>That seems a bit of a harsh characterisation. Riot-e were certainly taking
a
>gamble on plopping down big license advances - I heard they paid $1M
advance
>for LOTR - but I also heard they were going round europe operator by
>operator and getting big advances for territory exclusives against that
>property.
>just got caught by the market taking longer to arrive...
I don't think there really was a significant market at all. There are just
some things that ultimately aren't worth the big money. Mobile devices
simply can never be the dumping ground for every kind of diversion known
to man at a premium price. It may offer good alternatives in entertainment
and new ground to break, but there are those of us who pay for many of
those services already (pay TV, premium internet, video games/consoles)
who aren't going to pay yet more to extend what amounts to a rather nasty
subset (small pics, fractured games) into a mobile device.

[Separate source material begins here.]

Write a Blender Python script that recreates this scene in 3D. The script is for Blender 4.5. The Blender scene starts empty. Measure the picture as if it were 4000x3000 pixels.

When pocket TVs came out in the early 1980's (I still have my monochrome
Casio pocket TV) I really thought that people would spend time watching
them at work (at lunch, even in the toilets!) or on the bus and they would
become some sort of modern-day social problem. As it turned out, besides
the TV content being quite awful during work hours, people just didn't care,
and still don't.
My boss nixed Riot-E at their first appearance and I wasn't so sure at the
time, but it looks to be a pattern for the future. The line between
profit and loss is ever creeping away over the horizon, especially for a
large number of companies who place bets and themselves on the line far in
advance of user sentiment and technology.